もちろん対話も選択肢の一つですが、これは前提条件がネックとなっています。北朝鮮の言い分は核保有国として認めろということですが、米国がそれを認めて交渉をするのは難しい。経済制裁もうまくいかないし、本当に話し合いで解決できるのかと考えると、結局は軍事行動もあるかもしれないということになる。軍事行動の中でも比較的被害が少なくなる方法が練られている可能性はあります。検討されているとしたら、それは絶対に公言しない。

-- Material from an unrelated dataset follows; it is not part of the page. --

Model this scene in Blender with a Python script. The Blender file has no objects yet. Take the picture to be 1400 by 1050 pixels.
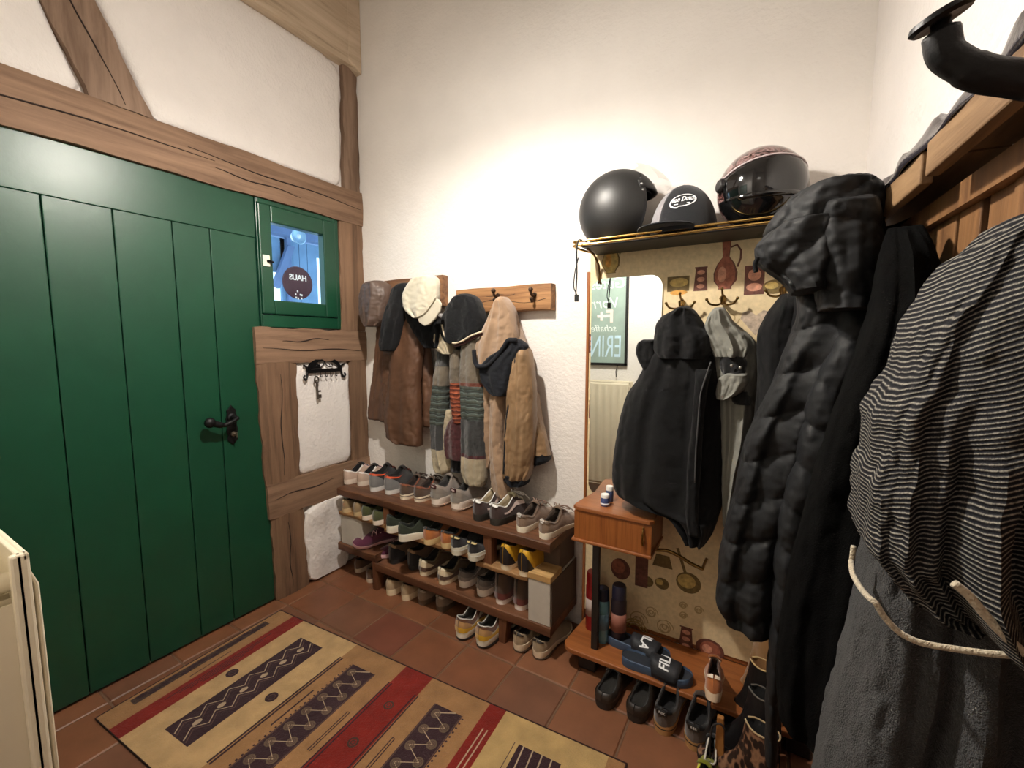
import bpy, bmesh, math, random
from mathutils import Vector, Matrix
D = bpy.data
SC = bpy.context.scene
COL = SC.collection
PI = math.pi
rnd = random.Random(7)

# ------------------------------------------------------------------ materials
def _mat(name):
    m = D.materials.new(name); m.use_nodes = True
    nt = m.node_tree; b = nt.nodes['Principled BSDF']
    return m, nt, b
def _coord(nt, scale=(1, 1, 1), kind='Object'):
    tc = nt.nodes.new('ShaderNodeTexCoord'); mp = nt.nodes.new('ShaderNodeMapping')
    mp.inputs['Scale'].default_value = scale
    nt.links.new(tc.outputs[kind], mp.inputs['Vector'])
    return mp.outputs['Vector']
def _noise(nt, vec, scale, detail=4, rough=.55, dist=0):
    n = nt.nodes.new('ShaderNodeTexNoise')
    n.inputs['Scale'].default_value = scale; n.inputs['Detail'].default_value = detail
    n.inputs['Roughness'].default_value = rough; n.inputs['Distortion'].default_value = dist
    nt.links.new(vec, n.inputs['Vector'])
    return n.outputs['Fac']
def _ramp(nt, fac, stops):
    r = nt.nodes.new('ShaderNodeValToRGB')
    el = r.color_ramp.elements
    el[0].position, el[0].color = stops[0][0], (*stops[0][1], 1)
    el[1].position, el[1].color = stops[-1][0], (*stops[-1][1], 1)
    for p, c in stops[1:-1]:
        e = el.new(p); e.color = (*c, 1)
    nt.links.new(fac, r.inputs['Fac'])
    return r.outputs['Color']
def _bump(nt, b, h, strength, dist=.01):
    n = nt.nodes.new('ShaderNodeBump')
    n.inputs['Strength'].default_value = strength; n.inputs['Distance'].default_value = dist
    nt.links.new(h, n.inputs['Height']); nt.links.new(n.outputs['Normal'], b.inputs['Normal'])
def srgb(r, g, b):
    f = lambda c: (c / 255 / 12.92) if c / 255 <= .04045 else ((c / 255 + .055) / 1.055) ** 2.4
    return (f(r), f(g), f(b))
def mul(c, k): return tuple(min(1, x * k) for x in c)
_cache = {}
def plain(name, c, rough=.6, metal=0, bump=0, bscale=80, var=.12, vscale=9, coat=0, sheen=0, spec=.5):
    if name in _cache: return _cache[name]
    m, nt, b = _mat(name)
    v = _coord(nt)
    f = _noise(nt, v, vscale)
    col = _ramp(nt, f, [(.3, mul(c, 1 - var)), (.7, mul(c, 1 + var))])
    nt.links.new(col, b.inputs['Base Color'])
    b.inputs['Roughness'].default_value = rough; b.inputs['Metallic'].default_value = metal
    b.inputs['Specular IOR Level'].default_value = spec
    if coat: b.inputs['Coat Weight'].default_value = coat; b.inputs['Coat Roughness'].default_value = .08
    if sheen: b.inputs['Sheen Weight'].default_value = sheen; b.inputs['Sheen Roughness'].default_value = .5
    if bump: _bump(nt, b, _noise(nt, v, bscale, 3), bump, .004)
    _cache[name] = m
    return m
def cloth(name, c, rough=.9, weave=500, bump=.35, var=.15, sheen=.3, wr=.5):
    if name in _cache: return _cache[name]
    m, nt, b = _mat(name)
    v = _coord(nt)
    f = _noise(nt, v, 14, 5)
    nt.links.new(_ramp(nt, f, [(.3, mul(c, 1 - var)), (.72, mul(c, 1 + var))]), b.inputs['Base Color'])
    b.inputs['Roughness'].default_value = rough
    b.inputs['Sheen Weight'].default_value = sheen
    b.inputs['Specular IOR Level'].default_value = .25
    a = _noise(nt, v, weave, 2); c2 = _noise(nt, v, 22, 4, .6, .8)
    mx = nt.nodes.new('ShaderNodeMath'); mx.operation = 'MULTIPLY_ADD'
    nt.links.new(c2, mx.inputs[0]); mx.inputs[1].default_value = wr * 4; nt.links.new(a, mx.inputs[2])
    _bump(nt, b, mx.outputs[0], bump, .006)
    _cache[name] = m
    return m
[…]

むしろ言及されないことの中に実行しようとしていることが隠されているかもしれません。
北朝鮮の核保有は止められないから、韓国や日本も核武装させるべきだという論調も米国の一部にあります。それも含め、本気で北朝鮮とのディール(取引)を考えてしまうかもしれない。トランプ大統領なら、そういう懸念も当てはまるかもしれません。

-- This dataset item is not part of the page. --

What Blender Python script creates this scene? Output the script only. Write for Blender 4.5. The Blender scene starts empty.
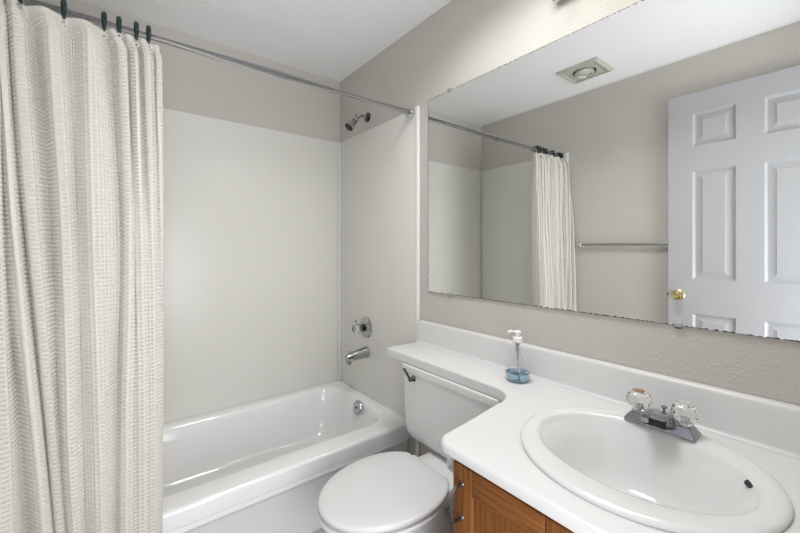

一方で、軍事的な知識や経験がないことを自覚しているトランプ大統領は、マティス長官を信頼し、その助言には耳を傾けています。マティス長官は計算に計算を尽くして行動する人だから、安易な決断はしない。米国の動きを握るカギはマティス長官だと考えます。ただし、彼は、トランプ大統領が安易な発言をした時にはバランスをとる意味で逆のことを言う場合がある。トランプ要因を加味したうえで、冷静にマティス長官の意図を読み解く必要があります。